The court also rejected Hillsdale’s argument that the Corps had a duty to identify additional practicable sites that did not contain jurisdictional waters. To be practicable, an alternative site would have to satisfy BNSF’s site selection criteria, which included a 30-mile limit from its existing site. The Corps had identified seven additional sites within this limited geographical area and rejected them all. Hillsdale failed to identify an alternative within this area that the Corps failed to review.

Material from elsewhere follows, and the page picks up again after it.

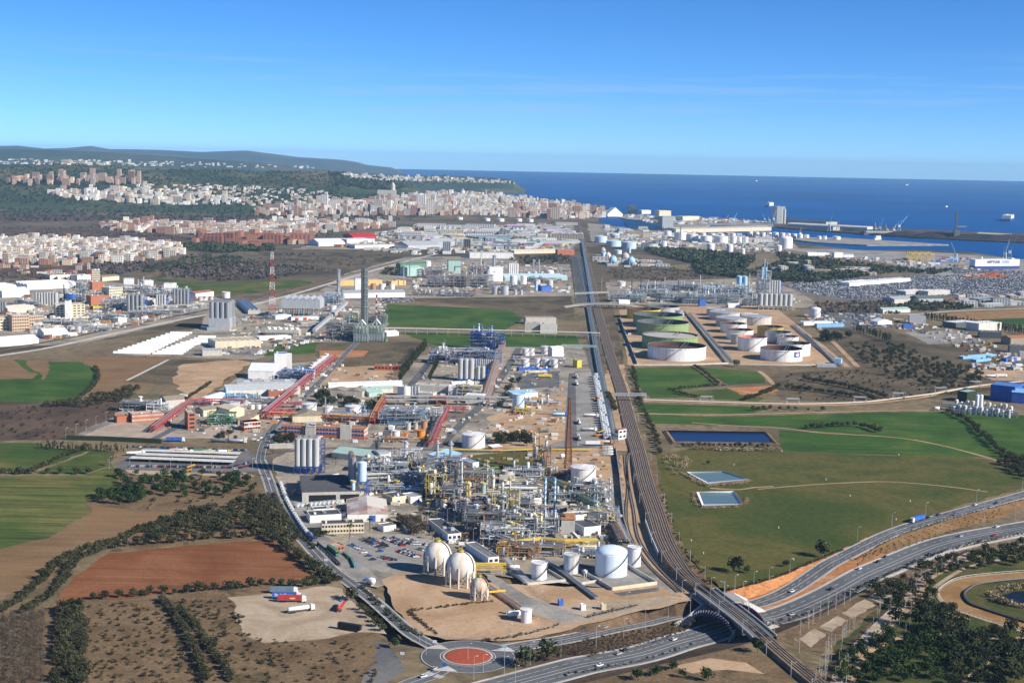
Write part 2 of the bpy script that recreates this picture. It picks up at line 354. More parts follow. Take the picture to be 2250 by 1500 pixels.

Hillsdale also argued that the Corps failed in its duty to independently evaluate BNSF’s site selection criteria, particularly the 30-mile limit. The court found the Corps had questioned the criteria and that it was not entitled to reject BNSF’s study-based determination that a site outside the limit would have an economic impact on its customers.

The Tenth Circuit held that the Corps successfully rebutted the presumption that less environmentally damaging practicable alternatives to the selected site existed, and its CWA analysis was not arbitrary and capricious.

Hillsdale challenged the Corps’s failure to prepare an environmental impact statement under NEPA after conducting an environmental assessment. BNSF had entered into an agreement with the Kansas Department of Health and Environment requiring it to monitor dust emissions and mitigate them if they exceeded specified levels. The court affirmed the Corps’s finding of no significant impact from fugitive dust emissions because of this agreement. The court also rejected Hillsdale’s challenge to the Corps’s handling of other air emissions and its lack of an EIS concerning water pollution to a lake and wells in the area. The court affirmed the district court and upheld the Corps’s issuance of the § 404 permit.